A third quarry proposed

A third quarry is proposed for Rosewill, which could add to heavy truck movements that are already upsetting residents in the area.

O'Neill Earthworks has applied for a land-use consent to quarry bluestone from Ben Johnson's property in Spur Rd. The application has been notified, with a hearing due to be held on March 18.

Disgruntled residents have complained about the heavy vehicle traffic, dust and disruption in the area of Rolling Ridges Rd since last July, as heavy vehicle trips by Rooney Earthmoving increased from three a day to nearly 30.

Rooney Earthmoving has since been given a temporary resource consent until April 25 to take 42,000 cubic metres of clay from its Rolling Ridges Rd quarry, with 96 vehicle movements allowed a day to the oxidation ponds which require the clay.

According to the O'Neill application, the new quarry will be accessed via Brockley Rd, with a maximum of 20 heavy vehicle movements per day.

"The days of operation will be limited to the hours of 7am to 6pm, Monday to Friday and occasionally some works may occur between the hours of 7am to 1pm on Saturday.

"At the peak there would be up to 20 heavy vehicle movements to and from the site [10 vehicles] per day." The vehicle movements during the year would only be 234, the consent application stated, to remove 1000 cubic metres of basalt.

The council opted to notify the consent.

A neighbour of the quarry site has already written to the council with concerns, stating that a log of truck movements should be kept for the council.

"Monitoring by the TDC has been a weakness of the Rooney/Bluestone operation," farmer Peter Porter submitted.

He also proposed that the applicant be limited to 111 trucks per annum or to the carriage of 1000 cubic metres of basalt rock.

"There are already the Rhodes and Rooney quarries. If you grant consent to O'Neill, there will be three quarries in a Rural 1, within about 5km of each other.

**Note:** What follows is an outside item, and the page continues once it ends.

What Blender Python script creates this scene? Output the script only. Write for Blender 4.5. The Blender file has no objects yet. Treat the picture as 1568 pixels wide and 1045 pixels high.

"At what point is your District Plan so compromised that you have to rezone and permit quarrying as a permitted use? Expect widespread opposition to that," Mr Porter wrote.

The O'Neill Earthmoving consent proposes to quarry 1.3 hectares. The closest neighbour is 1km away.

It would require vegetation clearance and stripping and stockpiling of top soil.

The bluestone would be quarried using a 20-tonne excavator and ripper pick. Quarrying would be done in lengths of approximately 45 metres, with each section going 30m into the cliff face.

A consent is required as more than 100 cubic metres would be quarried, making it a discretionary activity.